W turnieju eliminacyjnym do lat 19 w Zatoce Sportu PŁ o przepustkę do turnieju finałowego walczyły cztery drużyny narodowe: Polska, Bułgaria, Słowacja i Malta. Jeszcze przed pierwszym gwizdkiem sędziego pewni udziału w finałach byli Bułgarzy, gdyż będą gospodarzami imprezy. Oznaczało to, że tylko zwycięzca zawodów w Łodzi będzie mieć okazję do gry o medale.
Polacy, prowadzeni przez trenera Marcina Bara (byłego zawodnika m.in. ŁSTW), świetnie rozpoczęli turniej, pokonując pewnie Bułgarów 14:9. Pierwszego dnia Maltańczycy wygrali natomiast ze Słowakami 15:7. W sobotni wieczór obie zwycięskie reprezentacje spotkały się, by zagrać o awans.

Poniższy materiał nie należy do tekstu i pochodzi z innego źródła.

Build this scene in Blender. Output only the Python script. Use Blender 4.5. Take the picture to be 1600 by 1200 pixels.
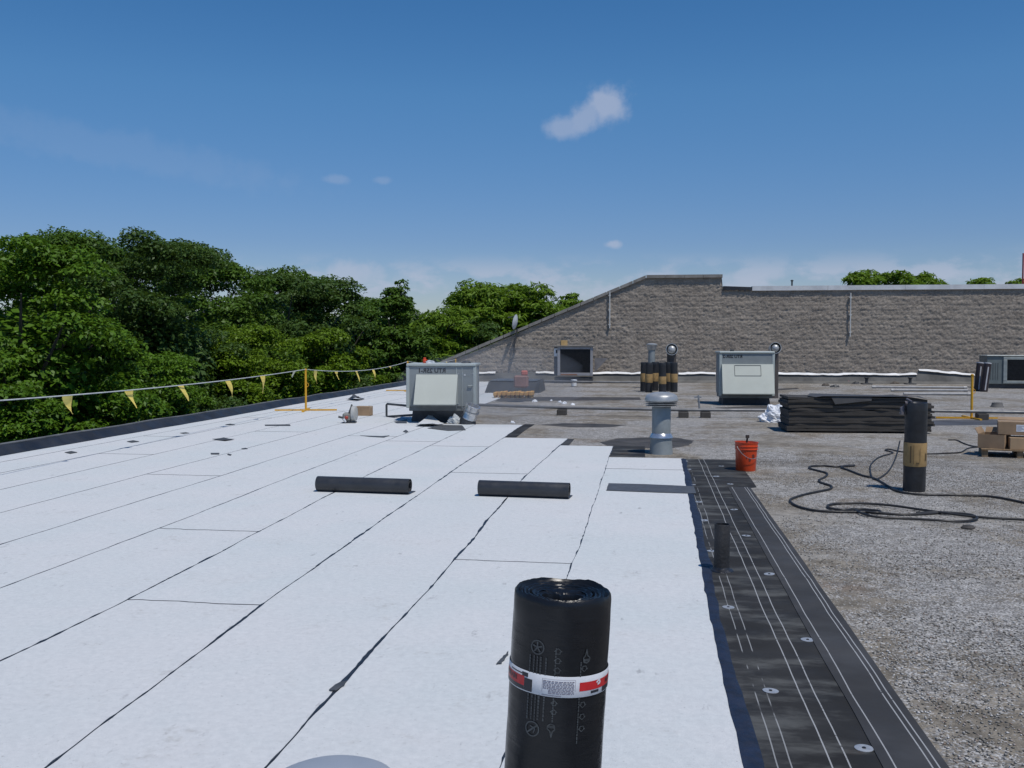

Na trybunach zgromadziło się zaś kilkuset kibiców biało-czerwonych. Zawisła wielka sektorowa flaga Polski, a ton doniosłemu dopingowi nadawał kibicowski wodzirej z bębnem.
Pierwszego gola strzelili rywale. Polacy odpowiedzieli szybkim atakiem, który powstrzymany został w nieprawidłowy sposób. Sędzia podyktował rzut karny. Niestety po trybunach przeszedł jęk zawodu. Bramkarz z Malty Zack Allen Dzanonovic wyczuł intencje strzelającego i obronił rzut. Chwilę potem nadzieje znów odżyły. Polscy waterpoliści znów mogli wyrównać po rzucie karnym, ale… znów lepszy okazał się Dzanovic. Maltańczycy w tej kwarcie skutecznie wykończyli jeszcze dwie akcje i zasłużenie prowadzili 3:0.
Na początku drugiej radość w serca kibiców wlał Piotr Kędzior, strzelając pierwszego gola dla Polski. Maltańczycy odpowiedzieli jednak trzema kolejnymi i prowadzili do przerwy 6:1.
Tuż po przerwie, za faul, na 20 sekund wykluczony został Bartosz Grabiński. Grający w przewadze rywale wykorzystali sytuację i podwyższyli wynik. Stało się jasne, że tym razem zwycięzcy z basenu wyjdą faworyzowani przed turniejem reprezentanci Malty. Ostatecznie mecz zakończył się wynikiem 4:11
Mimo porażki, ostatniego dnia zawodów nasi piłkarze wodni mimo wszystko wyszli skoncentrowani i głodni zwycięstwa ze Słowakami. Już po pierwszej kwarcie prowadzili 3:0. Prowadzenie to utrzymali do końca meczu, wygrywając 8:6. Ostatecznie zajęli drugie miejsce. Gdyby nie bezpośredni awans Bułgarii (4. miejsce) Polacy awansowaliby do turnieju finałowego.
Kibice z Łodzi mogli dopingować dwóch zawodników łódzkiego Neptuna. W kadrze znaleźli się bowiem Mateusz Ciuła i Miłosz Janicki.